• _Your task_:
Retype only what runs from the beginning of the data through the line with "dab(3.87, 4.13, 1.155, 1.235, 1);"; please omit the pictures and keep every line exact.

* BEGIN *

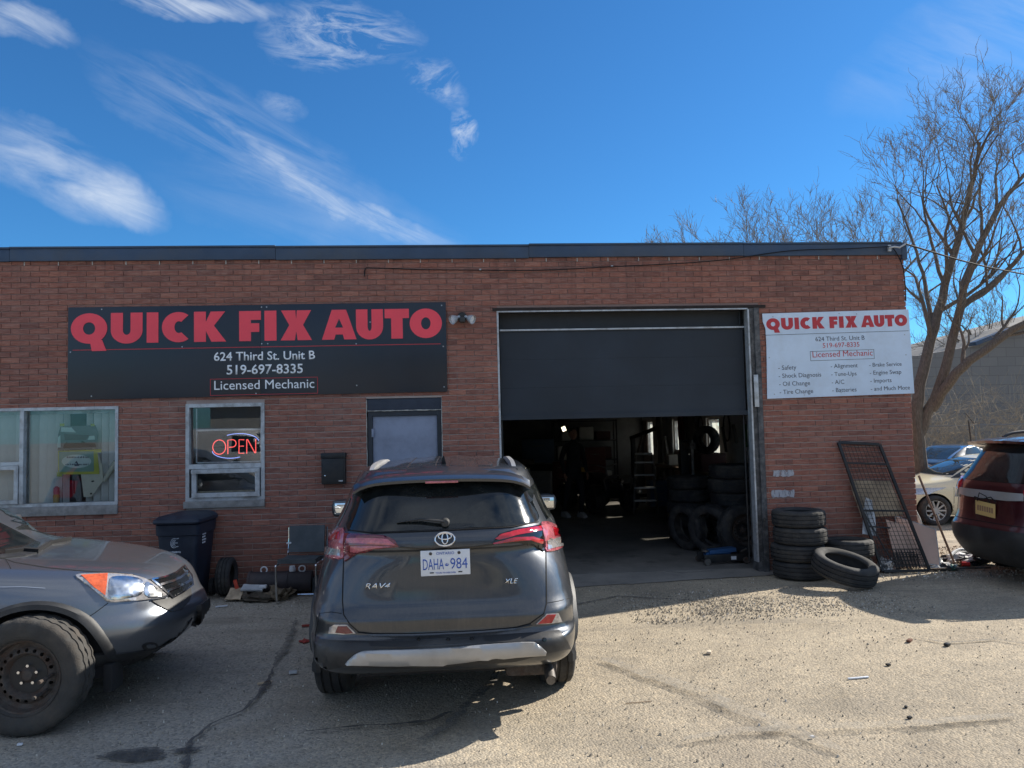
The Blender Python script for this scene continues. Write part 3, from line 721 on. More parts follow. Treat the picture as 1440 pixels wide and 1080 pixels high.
# white paint dabs on bricks beside the bay
m, t, b = nt('paint_dab'); p = tgeo(t); f = tmath(t, 'MULTIPLY', tmath(t, 'SUBTRACT', tnoise(t, tgeo(t, (3, 1, 1)), 9, 6, 0.75), 0.36, True), 7, True)
b.inputs['Base Color'].default_value = (0.42, 0.42, 0.45, 1); b.inputs['Roughness'].default_value = 0.8
tr = t.nodes.new('ShaderNodeBsdfTransparent'); mx = t.nodes.new('ShaderNodeMixShader'); t.links.new(f, mx.inputs[0]); t.links.new(tr.outputs[0], mx.inputs[1]); t.links.new(b.outputs[0], mx.inputs[2]); t.links.new(mx.outputs[0], t.nodes['Material Output'].inputs[0]); M['dab'] = m
def dab(x0, x1, z0, z1, seed):
    b = MB(); pts = ragged([(x0, z0), (x1, z0), (x1, z1), (x0, z1)], 0.008, 0.03, seed); b.prism([pts], 0.0035); 
    for i, v in enumerate(b.v): b.v[i] = (v[0], v[1]+WY-0.004, v[2])
    b.build('paint_mark', M['dab'], wall, smooth=False, fix=False)
dab(3.87, 4.13, 1.155, 1.235, 1); dab(3.83, 4.13, 0.90, 0.985, 2)

# ---------------- window with the blinds (left)
def frame_rect(b, x0, x1, z0, z1, w, y0, y1):
    b.box(x0, x1, y0, y1, z1-w, z1); b.box(x0, x1, y0, y1, z0, z0+w); b.box(x0, x0+w, y0, y1, z0+w, z1-w); b.box(x1-w, x1, y0, y1, z0+w, z1-w)
w1 = MB(); frame_rect(w1, BIG[0], BIG[1], 1.05, 2.195, 0.035, WY-0.01, WY+0.10); w1.box(-5.066, -5.022, WY-0.018, WY+0.1, 1.086, 2.159); w1.box(-6.58, -5.067, WY-0.01, WY+0.09, 1.532, 1.572)
win1 = w1.build('window', M['alum'], bld, smooth=False); win1['label'] = 'wide aluminium framed window'
MB().box(BIG[0]-.02, -5.232, WY-0.03, WY+0.12, 0.945, 1.049, bev=.006).build('sill', M['conc_sill'], win1)
MB().box(-5.228, BIG[1], WY-0.032, WY+0.12, 0.943, 1.048, bev=.006).build('sill', M['conc_sill'], win1)
s = MB(); frame_rect(s, -6.575, -5.072, 1.09, 1.528, 0.045, WY-0.03, WY+0.03); s.build('sash', M['alum'], win1, smooth=False)
MB().box(-6.52, -5.12, WY+0.0, WY+0.004, 1.137, 1.482).build('pane', M['glass'], win1, smooth=False)
MB().box(-6.578, -5.068, WY+0.05, WY+0.054, 1.574, 2.158).build('pane', M['glass'], win1, smooth=False)
MB().box(-5.02, -4.005, WY+0.05, WY+0.054, 1.087, 2.158).build('pane', M['glass'], win1, smooth=False)
M['blind'] = mat('blind', (0.86, 0.88, 0.86), 0.7, var=0.08)
bl = MB().box(-6.55, -4.02, WY+.15, WY+.19, 2.12, 2.17).build('vertical_blind', M['alum'], bld, smooth=False)
rb = random.Random(3)
xs = -6.52
while xs < -4.04:
    near_r = xs > -4.3; gap = -4.78 < xs < -4.36
    if not (gap and rb.random() < 0.6):
        a = rb.uniform(0.55, 1.0) if not gap else rb.uniform(0.9, 1.3)
        sl_ = MB(); sl_.box(-0.043, 0.043, -0.0012, 0.0012, 0, 1.06); o = sl_.build('slat', M['blind'], bl, (xs+.04, WY+0.17, 1.06), (0, 0, a), smooth=False)
    xs += 0.088
# ---------------- window with the neon sign
w2 = MB(); frame_rect(w2, OPW[0], OPW[1], 1.06, 2.20, 0.042, WY-0.015, WY+0.10); w2.box(OPW[0]+.043, OPW[1]-.043, WY-0.02, WY+0.09, 1.435, 1.49)
win2 = w2.build('window', M['alum'], bld, smooth=False); win2['label'] = 'narrow white framed window over an awning sash'
MB().box(OPW[0]-0.02, OPW[1]+.0, WY-0.035, WY+0.12, 0.98, 1.059, bev=.006).build('sill', M['conc_sill'], win2)
s = MB(); frame_rect(s, -3.12, -2.345, 1.105, 1.43, 0.05, WY-0.045, WY+0.02); s.box(-3.125, -2.34, WY-0.055, WY-0.046, 1.385, 1.425); s.build('sash', M['alum'], win2, smooth=False)
MB().box(-3.07, -2.395, WY-0.01, WY-0.006, 1.156, 1.379).build('pane', M['glass'], win2, smooth=False)
MB().box(-3.155, -2.336, WY+0.05, WY+0.054, 1.492, 2.157).build('pane', M['glass'], win2, smooth=False)
s = MB(); s.box(-3.12, -3.105, WY+.10, WY+.13, 1.50, 2.15); s.box(-3.104, -2.34, WY+.10, WY+.13, 1.878, 1.90); s.box(-3.104, -2.34, WY+.10, WY+.13, 1.495, 1.512); s.box(-2.372, -2.36, WY+.10, WY+.13, 1.514, 1.876); s.build('inner_sash', M['alum'], win2, smooth=False)
MB().box(-3.06, -2.42, WY+0.0, WY+0.03, 1.157, 1.175, bev=.004).build('tape_strip', mat('masking', (0.35, 0.30, 0.22), 0.9, var=.4, vscale=20), win2)
MB().box(-7.0, -0.0, WY+0.26, WY+0.28, 2.24, 3.7).box(-3.9, -3.25, WY+.26, WY+.28, 0.02, 2.235).box(-2.2, -1.2, WY+.26, WY+.28, 0.02, 2.235).build('office_lining', M['plaster'], bld, smooth=False)
# ---------------- entrance door
fr = MB(); fr.box(-1.085, -1.033, WY+0.03, WY+0.15, 0, 2.066); fr.box(-0.255, -0.205, WY+0.03, WY+0.15, 0, 2.066); fr.box(-1.032, -0.256, WY+0.03, WY+0.15, 2.01, 2.066)
dr = fr.build('door', M['door_frame'], bld, smooth=False); dr['label'] = 'grey blue steel entrance door in a dark frame'
MB().box(-1.03, -0.258, WY+0.055, WY+0.10, 0.01, 2.007, bev=.003).build('door_leaf', M['door_slab'], dr)
MB().box(-1.043, -1.018, WY+0.022, WY+0.05, 1.76, 1.86, bev=.004).build('hinge', M['door_slab'], dr)
MB().lathe([(0, 0), (0.028, 0), (0.03, -.02), (0.012, -.025), (0.012, -.05), (0.03, -.055), (0.027, -.085), (0, -.09)], 16, 'y', (-0.33, WY+.053, 1.0)).build('handle', M['chrome'], dr)
MB().box(-1.09, -0.2, WY+0.02, WY+0.14, 2.078, 2.218, bev=.004).build('transom_panel', mat('transom', (0.022, 0.032, 0.055), 0.6, var=.3, dirt=(.06, .065, .08), damt=.4), dr)
cb = MB(); rc = random.Random(4)
for (a, c) in (((-1.098, 0.05), (-1.098, 2.21)), ((-0.199, 0.05), (-0.199, 2.215)), ((-1.09, 2.072), (-0.205, 2.072)), ((-1.09, 2.219), (-0.205, 2.222))):
    n = 26; pts = []; rr = []
    for k in range(n+1):
        f = k/n; pts.append((a[0]+(c[0]-a[0])*f+rc.uniform(-.002, .002), WY+0.012, a[1]+(c[1]-a[1])*f+rc.uniform(-.002, .002))); rr.append(rc.uniform(0.003, 0.0085))
    if a[1] < 2.2: cb.tube(pts, rr, 6)
cb.build('caulk_bead', M['caulk'], dr)
# ---------------- overhead door, partly raised
od = MB(); od.box(0.53, 3.60, WY+.13, WY+.17, 1.965, 2.475, bev=.006); gd = bpy.data.objects.new('overhead_door', None); COL.objects.link(gd); gd.parent = bld; gd['label'] = 'dark overhead door raised two thirds'
def section(z0, z1, m, y=WY+.13, ribs=5):
    b = MB(); b.box(0.53, 3.61, y, y+.04, z0, z1-.001)
    return b.build('door_panel', m, gd)
section(1.965, 2.32, M['bay_door']); section(2.32, 2.67, M['bay_door']); section(2.67, 3.025, M['bay_door'])
MB().box(0.50, 3.64, WY+.105, WY+.129, 1.928, 1.985).build('bottom_seal', M['bay_door'], gd, smooth=False)
MB().box(0.53, 3.62, WY+.10, WY+.128, 3.026, 3.046).build('top_rail', M['alum'], gd, smooth=False)
MB().box(0.50, 3.63, WY+.20, WY+.24, 3.046, 3.262).build('head_panel', M['bay_door_dark'], gd, smooth=False)
MB().box(0.49, 3.63, WY-0.01, WY+.02, 3.243, 3.2595).build('head_trim', M['alum'], gd, smooth=False)
MB().box(0.489, 0.512, WY-0.006, WY+.1, 0.0, 3.242).build('jamb_trim', M['alum'], gd, smooth=False)
MB().box(3.622, 3.642, WY-0.02, WY+.10, 0.12, 3.242).build('jamb_trim', M['alum'], gd, smooth=False)
M['jamb'] = mat('jamb_weathered', (0.075, 0.075, 0.078), 0.75, 0.3, var=0.5, vscale=9, dirt=(0.2, 0.2, 0.2), damt=0.9, dscale=14)
j = MB(); j.box(3.643, 3.70, WY+.0, WY+.2, 0.0, 3.258); j.box(3.701, 3.76, WY-0.03, WY-0.018, 0.0, 3.258); j.box(3.701, 3.716, WY-.0175, WY+.1, 0, 3.258); j.box(3.755, 3.772, WY-0.017, WY+.1, 0, 3.258)
j.build('door_post', M['jamb'], gd, smooth=False)
j = MB(); j.box(3.66, 3.715, WY-0.045, WY-0.031, 2.02, 2.42, bev=.004); j.build('cover_plate', M['alum'], gd)
j = MB(); rj = random.Random(8)
for k in range(16): z = 0.25+k*0.19; j.lathe([(0, -.006), (.007, -.004), (.008, 0)], 8, 'y', (3.73+rj.uniform(-.004, .004), WY-.031, z))
tag(j.build('rivet_row', M['steel'], gd), kind='stuff')
for xx in (.535, 3.60): MB().tube([(xx, WY+.19, 3.6), (xx, WY+.19, 0.1)], 0.012, 6).build('door_track', M['dark_metal'], gd)
od = None
m, t, b = nt('dusty_pane'); t.nodes.remove(b)
tl_ = t.nodes.new('ShaderNodeBsdfTranslucent'); tl_.inputs[0].default_value = (.75, .78, .72, 1); tr = t.nodes.new('ShaderNodeBsdfTransparent'); tr.inputs[0].default_value = (.9, .9, .88, 1); mx = t.nodes.new('ShaderNodeMixShader')
t.links.new(ramp(t, tnoise(t, tgeo(t), 4, 5, .6), [(.3, (.10, .10, .10)), (.7, (.32, .32, .32))]), mx.inputs[0]); t.links.new(tr.outputs[0], mx.inputs[1]); t.links.new(tl_.outputs[0], mx.inputs[2]); t.links.new(mx.outputs[0], t.nodes['Material Output'].inputs[0]); M['dusty_pane'] = m
# side windows of the bay: frame plus pane with bright daylight behind
for (a, c, z0, z1) in WINS:
    b = MB(); 
    for (p0, p1, q0, q1) in ((a, c, z0, z0+.04), (a, c, z1-.04, z1), (a, a+.04, z0+.04, z1-.04), (c-.04, c, z0+.04, z1-.04)): b.box(5.47, 5.60, p0, p1, q0, q1)
    wq = b.build('window', M['alum'], bld, smooth=False); MB().box(5.53, 5.534, a+.041, c-.041, z0+.041, z1-.041).build('pane', M['dusty_pane'], wq, smooth=False)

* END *

• _Solution to the problem_:
The Blender Python script for this scene continues. Write part 3, from line 721 on. More parts follow. Treat the picture as 1440 pixels wide and 1080 pixels high.
# white paint dabs on bricks beside the bay
m, t, b = nt('paint_dab'); p = tgeo(t); f = tmath(t, 'MULTIPLY', tmath(t, 'SUBTRACT', tnoise(t, tgeo(t, (3, 1, 1)), 9, 6, 0.75), 0.36, True), 7, True)
b.inputs['Base Color'].default_value = (0.42, 0.42, 0.45, 1); b.inputs['Roughness'].default_value = 0.8
tr = t.nodes.new('ShaderNodeBsdfTransparent'); mx = t.nodes.new('ShaderNodeMixShader'); t.links.new(f, mx.inputs[0]); t.links.new(tr.outputs[0], mx.inputs[1]); t.links.new(b.outputs[0], mx.inputs[2]); t.links.new(mx.outputs[0], t.nodes['Material Output'].inputs[0]); M['dab'] = m
def dab(x0, x1, z0, z1, seed):
    b = MB(); pts = ragged([(x0, z0), (x1, z0), (x1, z1), (x0, z1)], 0.008, 0.03, seed); b.prism([pts], 0.0035); 
    for i, v in enumerate(b.v): b.v[i] = (v[0], v[1]+WY-0.004, v[2])
    b.build('paint_mark', M['dab'], wall, smooth=False, fix=False)
dab(3.87, 4.13, 1.155, 1.235, 1); dab(3.83, 4.13, 0.90, 0.985, 2)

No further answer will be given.